Peacock 2010年 牛革、箔、樹脂、孔雀の羽 片足27×8×120cm
“Shoes Surreal 奇想の靴”
シューズデザイナー/アーティスト・串野真也
聞き手=藤田博孝(ONBEAT編集長)、構成・文=成富彩乃
2022年11月3日発行『ONBEAT vol.17』掲載
自然からインスピレーションを受け、その最終形態をテーマに最先端技術や伝統技術を駆使して、靴を制作している串野真也。 イタリアでファッションを学んだ後、現在は京都を拠点に活動している串野に、Fashion Institute of Technology 美術館やヴィクトリア&アルバート博物館に永久保存された作品のほか、これまで手掛けてきた作品やその創作活動について聞いた。
ファッションから彫刻へ
僕は動物や自然のフォルムは、いろいろな摂理の中でその形にならざるを得なかった最終形態(ファイナルデザイン)だと定義しています。 同時にこの瞬間も目に見えないような進化を続けているということに対してリスペクトしていますし、昔の人々もそうだったように動物や自然に宿る圧倒的なエネルギーにインスパイアされ続けています。僕が生まれ育った広島の因島が、朝から晩まで自然と触れ合える環境だったこともあるかもしれません。 自分で船を造るほど手先が器用だった祖父の影響もあり、遊び道具は自分で作っていました。そうした実体験が今の僕の武器になっているように思います。 今でも年に数回は島に帰るのですが、季節によって変化する空や海の色、植物の景色などに対峙すると、涙が出ることもあります。

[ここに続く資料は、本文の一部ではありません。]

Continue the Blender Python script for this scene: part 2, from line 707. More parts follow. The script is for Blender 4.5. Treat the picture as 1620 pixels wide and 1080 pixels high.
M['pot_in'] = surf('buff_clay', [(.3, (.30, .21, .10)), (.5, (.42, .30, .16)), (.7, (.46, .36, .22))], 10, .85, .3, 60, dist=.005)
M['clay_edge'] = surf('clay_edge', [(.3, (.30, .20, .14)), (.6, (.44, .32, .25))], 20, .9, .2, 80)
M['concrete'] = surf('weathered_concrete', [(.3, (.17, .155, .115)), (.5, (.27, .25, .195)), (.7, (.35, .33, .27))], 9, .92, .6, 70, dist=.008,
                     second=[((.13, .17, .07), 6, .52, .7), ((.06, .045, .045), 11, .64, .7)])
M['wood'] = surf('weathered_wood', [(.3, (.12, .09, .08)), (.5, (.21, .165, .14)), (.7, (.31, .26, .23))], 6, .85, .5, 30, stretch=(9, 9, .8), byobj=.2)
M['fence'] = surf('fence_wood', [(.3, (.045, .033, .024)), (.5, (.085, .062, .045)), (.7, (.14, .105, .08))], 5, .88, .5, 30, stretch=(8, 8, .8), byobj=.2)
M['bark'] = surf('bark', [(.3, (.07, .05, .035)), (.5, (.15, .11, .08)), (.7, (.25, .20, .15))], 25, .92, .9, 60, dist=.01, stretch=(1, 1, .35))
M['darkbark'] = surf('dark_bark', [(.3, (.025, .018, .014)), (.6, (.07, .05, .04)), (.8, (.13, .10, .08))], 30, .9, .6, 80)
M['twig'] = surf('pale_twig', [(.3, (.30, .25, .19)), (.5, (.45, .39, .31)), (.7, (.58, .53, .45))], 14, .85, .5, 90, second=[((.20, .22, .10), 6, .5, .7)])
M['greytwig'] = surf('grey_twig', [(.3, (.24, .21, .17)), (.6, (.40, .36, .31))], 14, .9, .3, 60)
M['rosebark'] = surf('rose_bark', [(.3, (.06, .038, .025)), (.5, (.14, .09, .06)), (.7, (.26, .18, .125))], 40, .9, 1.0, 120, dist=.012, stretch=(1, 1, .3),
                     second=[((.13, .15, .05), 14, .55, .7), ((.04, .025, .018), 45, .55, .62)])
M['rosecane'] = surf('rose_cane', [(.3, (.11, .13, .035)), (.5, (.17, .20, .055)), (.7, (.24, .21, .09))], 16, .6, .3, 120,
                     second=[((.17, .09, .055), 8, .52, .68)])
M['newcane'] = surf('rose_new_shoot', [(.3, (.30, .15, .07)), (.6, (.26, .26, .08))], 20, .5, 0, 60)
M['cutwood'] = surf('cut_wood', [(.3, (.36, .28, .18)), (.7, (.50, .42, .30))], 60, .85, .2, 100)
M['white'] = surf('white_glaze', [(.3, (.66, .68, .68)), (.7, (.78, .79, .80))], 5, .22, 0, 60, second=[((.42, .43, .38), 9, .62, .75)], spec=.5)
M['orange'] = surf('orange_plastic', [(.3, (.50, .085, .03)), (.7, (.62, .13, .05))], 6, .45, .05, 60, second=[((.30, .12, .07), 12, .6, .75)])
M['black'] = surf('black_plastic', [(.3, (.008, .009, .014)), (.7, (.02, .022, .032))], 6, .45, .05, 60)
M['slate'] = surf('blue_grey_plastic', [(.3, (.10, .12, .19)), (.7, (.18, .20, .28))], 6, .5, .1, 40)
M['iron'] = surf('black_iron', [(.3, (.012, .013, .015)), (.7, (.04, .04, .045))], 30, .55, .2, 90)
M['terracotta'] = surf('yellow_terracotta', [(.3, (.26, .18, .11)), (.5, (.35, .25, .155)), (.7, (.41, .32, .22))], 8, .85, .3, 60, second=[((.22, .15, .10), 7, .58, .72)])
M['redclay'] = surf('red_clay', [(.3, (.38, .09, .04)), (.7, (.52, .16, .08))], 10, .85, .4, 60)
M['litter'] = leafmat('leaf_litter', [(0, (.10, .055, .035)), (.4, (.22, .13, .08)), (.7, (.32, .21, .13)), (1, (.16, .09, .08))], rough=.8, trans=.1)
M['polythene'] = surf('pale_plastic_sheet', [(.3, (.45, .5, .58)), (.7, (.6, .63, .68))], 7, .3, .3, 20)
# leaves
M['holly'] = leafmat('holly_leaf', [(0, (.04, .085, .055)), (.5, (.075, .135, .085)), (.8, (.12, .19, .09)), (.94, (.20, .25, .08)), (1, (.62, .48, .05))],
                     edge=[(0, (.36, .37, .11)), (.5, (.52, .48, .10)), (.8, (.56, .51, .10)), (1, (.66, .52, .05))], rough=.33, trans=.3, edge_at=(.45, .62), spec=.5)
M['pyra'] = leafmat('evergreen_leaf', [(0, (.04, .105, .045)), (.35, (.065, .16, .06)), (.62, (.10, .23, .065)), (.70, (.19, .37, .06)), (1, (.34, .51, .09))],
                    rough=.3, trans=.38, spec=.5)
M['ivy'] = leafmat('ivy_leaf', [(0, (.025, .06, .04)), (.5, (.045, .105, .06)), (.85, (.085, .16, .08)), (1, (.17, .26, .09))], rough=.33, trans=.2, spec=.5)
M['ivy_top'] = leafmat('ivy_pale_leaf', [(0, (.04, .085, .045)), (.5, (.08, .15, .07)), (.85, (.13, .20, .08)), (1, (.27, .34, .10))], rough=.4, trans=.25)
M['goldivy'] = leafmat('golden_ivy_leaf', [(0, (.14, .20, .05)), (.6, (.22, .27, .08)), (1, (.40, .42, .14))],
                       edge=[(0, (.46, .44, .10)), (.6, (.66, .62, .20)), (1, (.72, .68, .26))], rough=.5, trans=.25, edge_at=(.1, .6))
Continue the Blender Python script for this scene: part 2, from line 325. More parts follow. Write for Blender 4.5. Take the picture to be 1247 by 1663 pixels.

そんな僕はファッションデザインの専門学校を卒業後、イタリアに留学し、ファッションデザインを学びます。 そして帰国後には《Aries》で「JLIAレザーグッズデザインアワード」でグランプリ、翌年には審査員特別賞を頂き、革素材を中心とした靴や靴などを展開するブランド「Masaya Kushino」 を立ち上げました。